» **Exercise aim**:
Quote exactly the lines from the line containing "Write part 2" to the line containing "return mb.build(name, M['smooth'], panel)", both lines included, please, and nothing more.
— Start —
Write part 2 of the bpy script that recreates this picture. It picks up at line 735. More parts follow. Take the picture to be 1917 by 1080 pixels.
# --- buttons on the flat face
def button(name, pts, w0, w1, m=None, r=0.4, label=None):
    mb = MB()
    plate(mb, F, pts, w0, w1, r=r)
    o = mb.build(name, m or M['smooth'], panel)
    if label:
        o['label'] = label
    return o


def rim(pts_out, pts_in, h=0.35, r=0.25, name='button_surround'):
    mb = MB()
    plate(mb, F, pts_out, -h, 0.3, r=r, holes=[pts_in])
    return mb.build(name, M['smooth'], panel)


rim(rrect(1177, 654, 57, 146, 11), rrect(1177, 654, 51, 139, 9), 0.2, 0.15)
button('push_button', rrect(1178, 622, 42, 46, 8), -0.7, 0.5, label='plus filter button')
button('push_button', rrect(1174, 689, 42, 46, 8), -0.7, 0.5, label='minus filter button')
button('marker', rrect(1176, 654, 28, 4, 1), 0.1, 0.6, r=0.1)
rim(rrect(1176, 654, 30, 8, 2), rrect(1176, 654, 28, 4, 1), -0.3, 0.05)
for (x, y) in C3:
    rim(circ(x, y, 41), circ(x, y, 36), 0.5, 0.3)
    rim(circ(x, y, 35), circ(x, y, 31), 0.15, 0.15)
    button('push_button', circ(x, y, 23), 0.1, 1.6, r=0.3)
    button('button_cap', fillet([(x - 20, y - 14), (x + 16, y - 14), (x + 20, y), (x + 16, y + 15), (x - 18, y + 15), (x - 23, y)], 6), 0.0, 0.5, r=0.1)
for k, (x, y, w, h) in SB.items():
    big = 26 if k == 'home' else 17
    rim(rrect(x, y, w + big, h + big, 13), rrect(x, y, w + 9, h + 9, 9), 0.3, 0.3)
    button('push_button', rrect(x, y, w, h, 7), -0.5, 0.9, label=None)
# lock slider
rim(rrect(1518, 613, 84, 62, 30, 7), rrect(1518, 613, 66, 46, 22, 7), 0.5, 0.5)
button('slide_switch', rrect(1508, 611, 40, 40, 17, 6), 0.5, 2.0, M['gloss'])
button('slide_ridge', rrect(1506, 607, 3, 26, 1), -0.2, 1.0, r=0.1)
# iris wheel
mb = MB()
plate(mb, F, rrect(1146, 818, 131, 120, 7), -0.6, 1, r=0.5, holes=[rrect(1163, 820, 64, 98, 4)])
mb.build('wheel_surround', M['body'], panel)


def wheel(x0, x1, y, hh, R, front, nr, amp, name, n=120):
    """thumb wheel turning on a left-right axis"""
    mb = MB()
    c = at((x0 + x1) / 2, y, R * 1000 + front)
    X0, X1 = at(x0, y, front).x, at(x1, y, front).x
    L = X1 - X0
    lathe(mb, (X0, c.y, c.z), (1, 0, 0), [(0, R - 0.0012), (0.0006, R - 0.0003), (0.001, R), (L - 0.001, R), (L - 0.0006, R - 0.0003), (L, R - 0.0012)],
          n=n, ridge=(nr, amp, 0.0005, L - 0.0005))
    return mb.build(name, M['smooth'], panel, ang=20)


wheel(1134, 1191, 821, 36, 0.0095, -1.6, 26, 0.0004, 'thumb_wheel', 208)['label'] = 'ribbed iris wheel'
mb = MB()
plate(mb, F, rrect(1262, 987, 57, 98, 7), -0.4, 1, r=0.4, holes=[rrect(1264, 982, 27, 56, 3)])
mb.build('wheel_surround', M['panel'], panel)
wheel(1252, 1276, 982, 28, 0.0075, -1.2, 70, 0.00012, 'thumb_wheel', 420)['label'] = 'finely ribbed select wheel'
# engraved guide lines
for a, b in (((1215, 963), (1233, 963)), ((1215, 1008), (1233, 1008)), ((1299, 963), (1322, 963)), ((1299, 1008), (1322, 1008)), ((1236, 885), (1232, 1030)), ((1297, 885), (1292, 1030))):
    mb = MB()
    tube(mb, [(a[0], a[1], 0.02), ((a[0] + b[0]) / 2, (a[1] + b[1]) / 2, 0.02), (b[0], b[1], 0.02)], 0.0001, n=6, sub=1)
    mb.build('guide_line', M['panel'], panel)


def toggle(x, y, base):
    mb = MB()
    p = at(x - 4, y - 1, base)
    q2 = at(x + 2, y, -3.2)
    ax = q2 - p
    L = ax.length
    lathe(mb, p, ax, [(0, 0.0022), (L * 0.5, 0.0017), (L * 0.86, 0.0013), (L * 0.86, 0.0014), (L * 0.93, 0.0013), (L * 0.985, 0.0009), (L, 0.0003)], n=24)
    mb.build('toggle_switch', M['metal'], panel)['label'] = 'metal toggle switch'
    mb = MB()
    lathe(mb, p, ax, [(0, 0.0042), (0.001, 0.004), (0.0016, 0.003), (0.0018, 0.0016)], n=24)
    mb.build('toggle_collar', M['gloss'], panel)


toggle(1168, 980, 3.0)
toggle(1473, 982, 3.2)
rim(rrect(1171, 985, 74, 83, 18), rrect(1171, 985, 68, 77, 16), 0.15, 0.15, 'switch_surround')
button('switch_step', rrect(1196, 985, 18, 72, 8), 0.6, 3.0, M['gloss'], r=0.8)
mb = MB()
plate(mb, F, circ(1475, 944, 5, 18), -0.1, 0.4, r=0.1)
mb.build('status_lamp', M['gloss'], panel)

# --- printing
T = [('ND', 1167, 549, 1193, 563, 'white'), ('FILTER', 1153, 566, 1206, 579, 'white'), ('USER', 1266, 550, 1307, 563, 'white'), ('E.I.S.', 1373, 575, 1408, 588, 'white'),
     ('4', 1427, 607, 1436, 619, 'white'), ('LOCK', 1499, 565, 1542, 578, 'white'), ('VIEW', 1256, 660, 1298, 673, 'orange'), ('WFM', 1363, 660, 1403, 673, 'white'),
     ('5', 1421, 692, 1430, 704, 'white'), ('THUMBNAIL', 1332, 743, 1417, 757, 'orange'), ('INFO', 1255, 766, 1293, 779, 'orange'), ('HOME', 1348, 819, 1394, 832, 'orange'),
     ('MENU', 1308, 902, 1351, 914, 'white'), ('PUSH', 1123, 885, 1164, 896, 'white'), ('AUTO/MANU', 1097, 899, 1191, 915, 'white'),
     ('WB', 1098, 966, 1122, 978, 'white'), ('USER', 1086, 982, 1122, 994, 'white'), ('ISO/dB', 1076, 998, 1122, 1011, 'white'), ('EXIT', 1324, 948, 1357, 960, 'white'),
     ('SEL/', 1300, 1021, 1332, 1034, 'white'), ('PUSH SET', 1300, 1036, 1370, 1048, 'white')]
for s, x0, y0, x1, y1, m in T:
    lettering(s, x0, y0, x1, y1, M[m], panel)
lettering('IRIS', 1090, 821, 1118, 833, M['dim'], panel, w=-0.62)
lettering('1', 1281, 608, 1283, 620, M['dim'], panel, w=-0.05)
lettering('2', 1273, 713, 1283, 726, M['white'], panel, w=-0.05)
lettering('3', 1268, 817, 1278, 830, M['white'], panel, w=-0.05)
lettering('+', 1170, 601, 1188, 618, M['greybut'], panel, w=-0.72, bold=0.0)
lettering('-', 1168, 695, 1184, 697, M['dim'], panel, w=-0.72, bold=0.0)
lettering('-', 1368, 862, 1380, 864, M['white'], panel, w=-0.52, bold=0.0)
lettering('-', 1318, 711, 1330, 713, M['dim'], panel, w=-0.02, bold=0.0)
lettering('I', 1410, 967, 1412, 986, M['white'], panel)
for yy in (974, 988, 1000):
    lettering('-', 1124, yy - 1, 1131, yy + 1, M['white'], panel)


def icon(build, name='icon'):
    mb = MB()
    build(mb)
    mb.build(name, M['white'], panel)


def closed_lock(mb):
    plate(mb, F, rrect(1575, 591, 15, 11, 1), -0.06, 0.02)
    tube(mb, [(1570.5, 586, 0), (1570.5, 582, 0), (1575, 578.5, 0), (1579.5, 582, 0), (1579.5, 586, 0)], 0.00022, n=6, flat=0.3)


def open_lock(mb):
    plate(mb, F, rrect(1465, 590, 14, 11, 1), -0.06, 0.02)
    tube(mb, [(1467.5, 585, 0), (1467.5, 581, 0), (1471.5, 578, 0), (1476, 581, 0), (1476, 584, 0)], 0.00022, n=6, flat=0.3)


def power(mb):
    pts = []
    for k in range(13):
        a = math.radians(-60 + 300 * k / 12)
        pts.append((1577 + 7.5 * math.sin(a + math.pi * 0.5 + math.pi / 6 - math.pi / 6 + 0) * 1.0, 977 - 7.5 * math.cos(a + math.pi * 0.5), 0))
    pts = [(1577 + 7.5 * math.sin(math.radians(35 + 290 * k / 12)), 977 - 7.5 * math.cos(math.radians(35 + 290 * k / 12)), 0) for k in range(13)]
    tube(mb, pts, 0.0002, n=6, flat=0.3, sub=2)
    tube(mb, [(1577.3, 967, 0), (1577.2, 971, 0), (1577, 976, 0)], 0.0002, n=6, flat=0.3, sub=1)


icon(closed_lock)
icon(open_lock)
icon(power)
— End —
— Start —
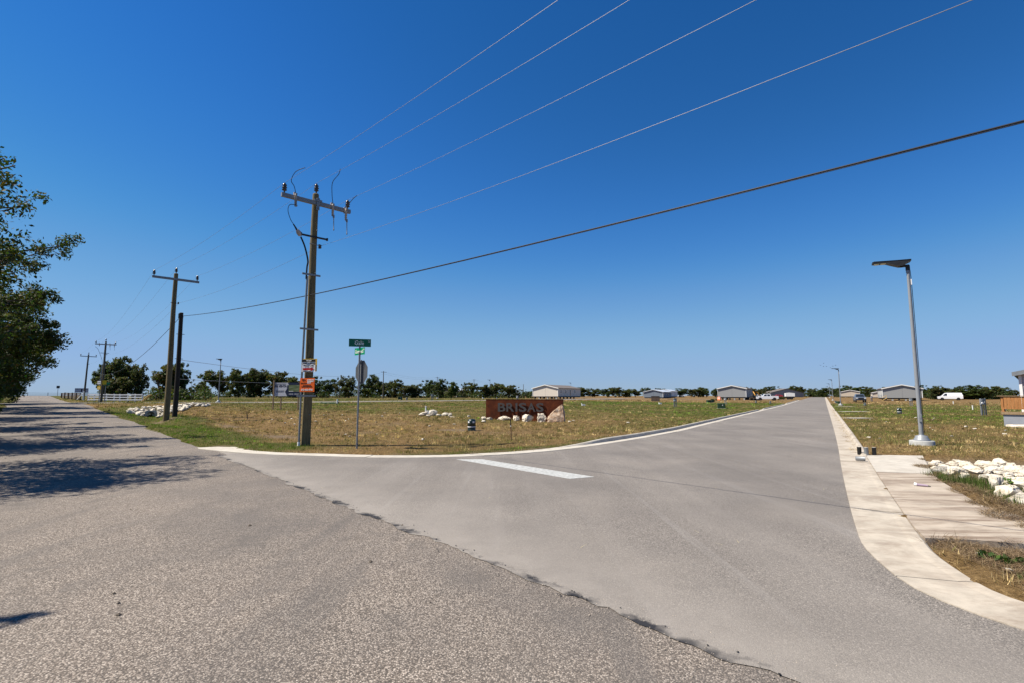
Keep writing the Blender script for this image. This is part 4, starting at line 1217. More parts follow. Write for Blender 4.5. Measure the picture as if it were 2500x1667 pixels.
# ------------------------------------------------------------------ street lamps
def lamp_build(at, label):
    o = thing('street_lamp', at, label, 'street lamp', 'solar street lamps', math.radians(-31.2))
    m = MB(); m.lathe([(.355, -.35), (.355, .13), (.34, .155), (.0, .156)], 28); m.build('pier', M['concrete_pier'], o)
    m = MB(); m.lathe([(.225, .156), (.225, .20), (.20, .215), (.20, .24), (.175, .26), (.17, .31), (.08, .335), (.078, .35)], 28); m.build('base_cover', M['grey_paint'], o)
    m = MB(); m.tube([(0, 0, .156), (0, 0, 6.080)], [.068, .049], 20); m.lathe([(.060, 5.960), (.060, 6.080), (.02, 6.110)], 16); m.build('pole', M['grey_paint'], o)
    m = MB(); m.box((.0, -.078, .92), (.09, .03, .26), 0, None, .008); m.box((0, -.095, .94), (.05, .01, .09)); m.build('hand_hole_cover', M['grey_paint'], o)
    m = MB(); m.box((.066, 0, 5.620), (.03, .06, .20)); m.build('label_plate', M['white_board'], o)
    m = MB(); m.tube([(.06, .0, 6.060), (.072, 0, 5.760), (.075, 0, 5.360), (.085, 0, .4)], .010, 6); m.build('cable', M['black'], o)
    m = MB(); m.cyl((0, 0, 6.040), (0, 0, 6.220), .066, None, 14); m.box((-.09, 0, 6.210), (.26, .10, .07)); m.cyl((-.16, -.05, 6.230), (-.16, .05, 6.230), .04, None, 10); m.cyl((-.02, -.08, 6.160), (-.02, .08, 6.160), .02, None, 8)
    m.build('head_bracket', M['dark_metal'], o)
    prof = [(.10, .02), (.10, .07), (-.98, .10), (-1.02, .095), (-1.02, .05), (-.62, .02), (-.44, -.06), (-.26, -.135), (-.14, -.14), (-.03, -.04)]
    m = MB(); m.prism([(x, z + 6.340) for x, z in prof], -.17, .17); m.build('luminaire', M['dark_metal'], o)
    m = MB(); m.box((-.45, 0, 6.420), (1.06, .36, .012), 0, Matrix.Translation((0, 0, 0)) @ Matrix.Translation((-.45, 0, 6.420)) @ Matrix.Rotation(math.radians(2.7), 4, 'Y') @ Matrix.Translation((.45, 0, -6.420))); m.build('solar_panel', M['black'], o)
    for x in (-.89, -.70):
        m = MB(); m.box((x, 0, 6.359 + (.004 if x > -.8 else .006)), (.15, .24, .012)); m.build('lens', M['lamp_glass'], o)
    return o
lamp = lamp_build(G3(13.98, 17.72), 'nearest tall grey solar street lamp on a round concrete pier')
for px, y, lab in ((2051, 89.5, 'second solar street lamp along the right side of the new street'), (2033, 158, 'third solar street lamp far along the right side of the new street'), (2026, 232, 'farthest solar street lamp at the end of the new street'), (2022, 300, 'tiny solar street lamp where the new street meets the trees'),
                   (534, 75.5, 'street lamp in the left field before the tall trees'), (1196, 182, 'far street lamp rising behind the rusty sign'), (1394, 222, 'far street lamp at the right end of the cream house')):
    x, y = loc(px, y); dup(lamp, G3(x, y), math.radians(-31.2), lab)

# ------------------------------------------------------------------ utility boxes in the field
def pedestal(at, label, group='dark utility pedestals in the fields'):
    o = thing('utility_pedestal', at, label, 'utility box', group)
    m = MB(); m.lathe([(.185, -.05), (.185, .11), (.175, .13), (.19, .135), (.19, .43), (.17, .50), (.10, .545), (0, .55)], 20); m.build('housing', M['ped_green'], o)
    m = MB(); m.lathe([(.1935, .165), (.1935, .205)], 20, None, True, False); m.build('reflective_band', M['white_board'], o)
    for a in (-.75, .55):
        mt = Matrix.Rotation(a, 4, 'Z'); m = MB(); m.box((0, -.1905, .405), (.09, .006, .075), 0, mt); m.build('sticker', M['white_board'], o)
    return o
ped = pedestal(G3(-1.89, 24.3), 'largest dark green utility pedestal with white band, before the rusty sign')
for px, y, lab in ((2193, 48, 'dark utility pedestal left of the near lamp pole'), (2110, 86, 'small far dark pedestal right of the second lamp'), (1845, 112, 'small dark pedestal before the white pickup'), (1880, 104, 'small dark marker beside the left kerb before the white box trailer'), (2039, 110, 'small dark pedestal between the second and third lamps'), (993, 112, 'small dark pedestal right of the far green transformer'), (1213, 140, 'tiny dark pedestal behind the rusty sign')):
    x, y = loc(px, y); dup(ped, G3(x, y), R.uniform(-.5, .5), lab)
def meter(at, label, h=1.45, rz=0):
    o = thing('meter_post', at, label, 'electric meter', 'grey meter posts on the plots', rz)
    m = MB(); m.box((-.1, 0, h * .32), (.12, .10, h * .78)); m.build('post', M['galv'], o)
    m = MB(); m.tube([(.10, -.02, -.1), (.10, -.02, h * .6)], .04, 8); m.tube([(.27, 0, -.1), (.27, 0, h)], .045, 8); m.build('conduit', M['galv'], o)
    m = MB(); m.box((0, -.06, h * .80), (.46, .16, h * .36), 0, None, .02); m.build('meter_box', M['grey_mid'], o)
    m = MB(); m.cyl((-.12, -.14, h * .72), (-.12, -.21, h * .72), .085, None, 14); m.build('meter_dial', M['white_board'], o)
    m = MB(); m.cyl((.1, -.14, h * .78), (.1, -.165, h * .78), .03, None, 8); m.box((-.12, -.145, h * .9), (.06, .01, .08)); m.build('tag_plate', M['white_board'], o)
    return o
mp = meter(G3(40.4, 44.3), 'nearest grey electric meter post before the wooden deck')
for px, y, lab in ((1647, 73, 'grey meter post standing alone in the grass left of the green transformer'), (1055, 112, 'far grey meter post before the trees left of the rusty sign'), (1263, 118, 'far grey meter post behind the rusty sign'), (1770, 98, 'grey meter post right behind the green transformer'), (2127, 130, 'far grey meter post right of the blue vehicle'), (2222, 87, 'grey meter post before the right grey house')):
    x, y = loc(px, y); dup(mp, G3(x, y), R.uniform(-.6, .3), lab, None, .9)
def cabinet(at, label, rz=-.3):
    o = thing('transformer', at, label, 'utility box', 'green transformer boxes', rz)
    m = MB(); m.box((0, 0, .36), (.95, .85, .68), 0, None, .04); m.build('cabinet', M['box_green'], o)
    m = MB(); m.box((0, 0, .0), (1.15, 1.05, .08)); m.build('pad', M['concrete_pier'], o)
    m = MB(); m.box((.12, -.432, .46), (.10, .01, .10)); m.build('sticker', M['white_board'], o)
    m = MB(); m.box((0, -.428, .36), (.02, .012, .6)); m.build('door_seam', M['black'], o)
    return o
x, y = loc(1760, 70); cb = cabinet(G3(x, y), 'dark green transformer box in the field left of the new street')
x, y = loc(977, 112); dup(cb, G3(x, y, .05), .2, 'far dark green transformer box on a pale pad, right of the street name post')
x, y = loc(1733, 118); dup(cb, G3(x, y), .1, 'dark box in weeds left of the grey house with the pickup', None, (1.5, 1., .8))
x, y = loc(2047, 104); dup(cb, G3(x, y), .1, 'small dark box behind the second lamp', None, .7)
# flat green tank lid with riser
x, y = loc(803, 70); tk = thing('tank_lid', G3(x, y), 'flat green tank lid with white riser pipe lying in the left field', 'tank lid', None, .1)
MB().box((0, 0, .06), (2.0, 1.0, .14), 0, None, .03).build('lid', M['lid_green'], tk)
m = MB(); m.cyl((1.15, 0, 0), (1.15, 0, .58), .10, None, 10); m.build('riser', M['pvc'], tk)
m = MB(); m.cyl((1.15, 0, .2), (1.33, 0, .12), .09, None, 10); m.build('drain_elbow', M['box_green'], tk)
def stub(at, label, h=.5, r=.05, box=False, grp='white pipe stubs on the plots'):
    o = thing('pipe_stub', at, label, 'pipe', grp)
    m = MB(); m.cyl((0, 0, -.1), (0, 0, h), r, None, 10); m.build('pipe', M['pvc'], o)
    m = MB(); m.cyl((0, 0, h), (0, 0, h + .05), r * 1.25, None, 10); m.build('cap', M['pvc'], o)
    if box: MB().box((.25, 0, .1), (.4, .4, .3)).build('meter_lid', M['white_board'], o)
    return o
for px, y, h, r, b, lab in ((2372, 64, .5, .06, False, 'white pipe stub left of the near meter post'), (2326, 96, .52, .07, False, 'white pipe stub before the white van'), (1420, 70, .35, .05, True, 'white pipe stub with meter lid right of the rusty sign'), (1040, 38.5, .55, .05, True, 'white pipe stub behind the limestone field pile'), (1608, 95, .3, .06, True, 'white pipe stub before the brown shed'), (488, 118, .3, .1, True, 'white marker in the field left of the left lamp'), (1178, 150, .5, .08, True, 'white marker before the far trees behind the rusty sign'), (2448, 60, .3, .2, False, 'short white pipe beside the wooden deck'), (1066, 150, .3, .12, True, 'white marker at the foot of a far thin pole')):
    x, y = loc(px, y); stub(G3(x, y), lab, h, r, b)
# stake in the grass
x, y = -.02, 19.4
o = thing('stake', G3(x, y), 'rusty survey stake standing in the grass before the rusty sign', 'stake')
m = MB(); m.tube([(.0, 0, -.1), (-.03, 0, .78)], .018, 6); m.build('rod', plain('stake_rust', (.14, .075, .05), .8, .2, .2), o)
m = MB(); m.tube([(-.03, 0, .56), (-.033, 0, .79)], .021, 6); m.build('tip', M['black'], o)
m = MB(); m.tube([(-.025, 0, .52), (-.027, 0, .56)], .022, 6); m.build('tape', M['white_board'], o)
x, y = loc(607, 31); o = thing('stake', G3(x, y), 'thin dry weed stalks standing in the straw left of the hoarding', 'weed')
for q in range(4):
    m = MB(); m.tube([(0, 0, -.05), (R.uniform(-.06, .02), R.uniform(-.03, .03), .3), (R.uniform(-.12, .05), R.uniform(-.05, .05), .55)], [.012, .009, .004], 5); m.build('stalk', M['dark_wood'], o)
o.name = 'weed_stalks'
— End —
» **Response to the exercise**:
Write part 2 of the bpy script that recreates this picture. It picks up at line 735. More parts follow. Take the picture to be 1917 by 1080 pixels.
# --- buttons on the flat face
def button(name, pts, w0, w1, m=None, r=0.4, label=None):
    mb = MB()
    plate(mb, F, pts, w0, w1, r=r)
    o = mb.build(name, m or M['smooth'], panel)
    if label:
        o['label'] = label
    return o


def rim(pts_out, pts_in, h=0.35, r=0.25, name='button_surround'):
    mb = MB()
    plate(mb, F, pts_out, -h, 0.3, r=r, holes=[pts_in])
    return mb.build(name, M['smooth'], panel)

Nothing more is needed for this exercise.